D'aucuns
s'inquiètent, ici même, sur le sort des sciences humaines et sociales (dans le jargon
universitaire SHS) au sein de la recherche française ; aucune raison à cela puisqu'une chercheuse (ou "chercheure"
à la mode québécoise) au Laboratoire Communication et Politique du CNRS (LP
3255-20), auteur d'une thèse intitulée "Le fait divers à la télévision
française (1950-2006)", Claire Sécail vient de publier un ouvrage, apparemment
tiré de cette thèse, même s'il s'intitule Le
crime à l'écran, avec un titre quelque peu racoleur ; après tout il faut
bien vivre, vu la modeste rémunération que perçoit une chargée de recherche au
CNRS.
Je n'ai évidemment
lu ni la thèse ni le livre et je n'ai pas la moindre intention de le faire, car
je me suis déjà forgé mon opinion à ce propos, et cela depuis bien longtemps.
Si j'ai bien
compris ses interviews de promo, cette chercheu(s/r)e ne partage pas le point
de vue de P. Bourdieu qui considérait, non sans bon sens, que, surtout dans
l'information, « les faits divers sont une diversion » ; j'ai personnellement
une interprétation, un peu complémentaire à celle de Bourdieu, qui est que la
plupart des journalistes, surtout dans nos médias audiovisuels, sont enclins à
parler d'à peu près n'importe quoi... sauf de ce que l'on attend d'eux mais qui
supposerait, de leur part, un minimum de travail d'information et même parfois
de connaissances, voire de culture.
Si j'ai bien lu
les propos qu'on prête à C. Sécail, les années 70 marqueraient l'apparition du
fait divers à la télé (encore toute récente) et traduiraient une libération de
la parole dans la société ; évolution post soixante-huitarde en somme, comme le
porno au cinéma ! Toujours selon les propos qu'on lui prête, c'est à partir des
années 80 qu'on assiste à un nouveau basculement, le fait divers prenant la
première place dans les journaux télévisés. Ce succès s'expliquerait, à l'en
croire, dans la mesure où le téléspectateur se sent proche affectivement de
l'événement. (Ben voyons ! Qui n'a pas quelques débris humains ou un ou deux
bébés dans son congélateur ?). Une telle rubrique serait donc « très
démocratique » ; selon C. Sécail, c'est au début des années 2000 que le genre
conquiert ses lettres de noblesse avec l'émission de France2 "Faites
entrer l'accusé" de Christophe Hondelatte.
On a compris que
je suis en assez large désaccord avec ces points de vue, mais l'évocation de
cette dernière émission me rappelle que j'ai écrit à son propos un blog en mai
2008 publié dans le Nouvel Obs.com sous le titre « D'Albert Londres à Jacques
Pradel : Nelson Montfort et Christophe Hondelatte". J'ai pris la peine de
le rechercher et je vous en livre donc ici la seconde partie qui résume assez
brièvement et opportunément mon point de vue sur cette question et sur cette émission.

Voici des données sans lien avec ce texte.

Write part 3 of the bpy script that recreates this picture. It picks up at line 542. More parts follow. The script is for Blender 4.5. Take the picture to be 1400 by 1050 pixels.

"C’est ainsi qu’il [Hondelatte] nous a proposé (j’allais dire « infligé ») dans "Faites entrer l’accusé" "Nathalie Le Sckrill l’étrangleuse". Le problème, avec ce genre d’émission et les moyens dont elle dispose, est qu’on n’a rigoureusement rien à y montrer, pas même « l’étrangleuse » en question, qui, ayant, comme on dit, « refait sa vie », n’aucune envie de se faire voir à la télé. Que reste-t-il à Hondelatte ? Force lui est de se contenter d’une pauvre rouquine de juge d’instruction qui, quoique ayant investi chez le coiffeur et l’esthéticienne, n’a pas grand chose à montrer non plus et moins encore à dire.
Il est, en effet, clair aux yeux de tous, sauf de la police, que Nathalie, en instance de divorce, a trucidé son mari, qui a soudain disparu après une dispute avec elle. Le seul problème est qu’on ne trouve pas le corps, qu’on ne cherche d’ailleurs pas. Il sera découvert, dans un bois proche où il avait été simplement jeté, sans autre forme de dissimulation. Les faits se passent en hiver, sans quoi promeneurs, chasseurs ou ramasseurs de champignons l’auraient tout de suite trouvé.
Il n’y a donc rien à dire sur cette affaire et pour meubler l’heure que dure hélas l’émission, il faut interminablement faire causer, sur rien du tout, l’insipide juge d’instruction rouquine (qui nous sort, tout de même, quelques plaisantes bourdes du style « des questions acérées » qu’elle entend poser et même, mais peut-être ai-je mal entendu, les airs de « matra [sic] dolorosa » que prenait parfois Nathalie). Les deux gendarmes, dont c’est assurément l’heure de gloire, rasés de près et sortant, eux aussi, de chez le coiffeur, ont beau arborer leurs plus beaux atours militaires, avec des chemises pourvues de tous les plis réglementaires, on s’ennuie ferme.
Toutefois, les deux vraies vedettes de l’émission sont une chaise d’écolier qui, dans la sémiotique hondelattienne, symbolise, dans des plans successifs, les interrogatoires et une antique machine à écrire verte (les faits se passent en 1994), modèle Olivetti 1965, qui figure, elle, à peu de frais, les déclarations contradictoires, puis les aveux de l’accusée. Quand Nathalie se dérobe, on a de longs plans fixes de la machine posée sur le bureau ; en revanche, quand elle parle ou avoue, une main invisible tape et nous avons droit à des plans rapprochés, encore plus long, de cette même machine mais « en action ». On est clairement ici à mi-chemin entre l’expressionnisme post-pictural chromatique et le pop-art. Un grand moment de cinéma en somme, mais un peu trop décalé !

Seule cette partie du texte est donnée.